Ways in Which Howl’s Moving Castle Is Like a Kaleidoscope
Halfway through the book, the author turns the idea on its head…

A few days ago I started thinking that the story of Howl’s Moving Castle reminds me strongly of a kaleidoscope.
- In the book (Jones, 1986), when you turn the handle of the door, the whole world around you changes. You were in a castle, but now it’s a florist shop, or a suburban house in Wales, or a townhouse in the capital. One twist and everything is different.
- In the book, Sophie has a vision of how the world is: drab and static. She’s plain and untalented, with no prospects and a boring future as a milliner. Even when she encounters a witch and is cursed, she’s so sure of her status as a non-player character — a prop in someone else’s story — that she doesn’t revise this vision. But then, as she moves around, gradually this vision breaks up into a brighter, moving world, shining new lights onto her relationships with her sisters and stepmother, with Howl, and with herself.
- In the book, you think you know what world you are in: it’s a fairytale fantasy world, similar to the one where Puss in Boots lives, but entirely self-contained. But then, halfway through the book, the author turns the idea on its head, and you’re looking at a multiverse, where many realities exist, and Sophie’s world and ours are separate but connected.

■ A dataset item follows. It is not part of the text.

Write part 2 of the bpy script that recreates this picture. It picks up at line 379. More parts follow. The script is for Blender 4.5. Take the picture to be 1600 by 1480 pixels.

- In the movie (Miyazaki, 2004), you think you recognise the story. It’s a close retelling of the book, with the same characters and plot. But then, the situation seems to twist, the characters fragment and rejoin in new patterns, and you are dealing with completely different themes, character and plot. The parts are all there: the witch, the dog, the debonair wizard, the war, the scarecrow, the stick, the king, and so on. But Howl goes from being an arms manufacturer to an anti-war activist. The witch goes from being a heartless demon-ridden husk to an elderly family member. The scarecrow and the prince are just complete remixes. The king and his advisors are remixed. It is as though Miyazaki watched the start of the book, then turned his mental kaleidoscope 90 degrees and watched all the elements that made it up shift into new, equally wonderful configurations. And it is so very much in keeping with a book that exists to make you reanalyse what is going on that the movie of the book is a reanalysis so bold and so well done.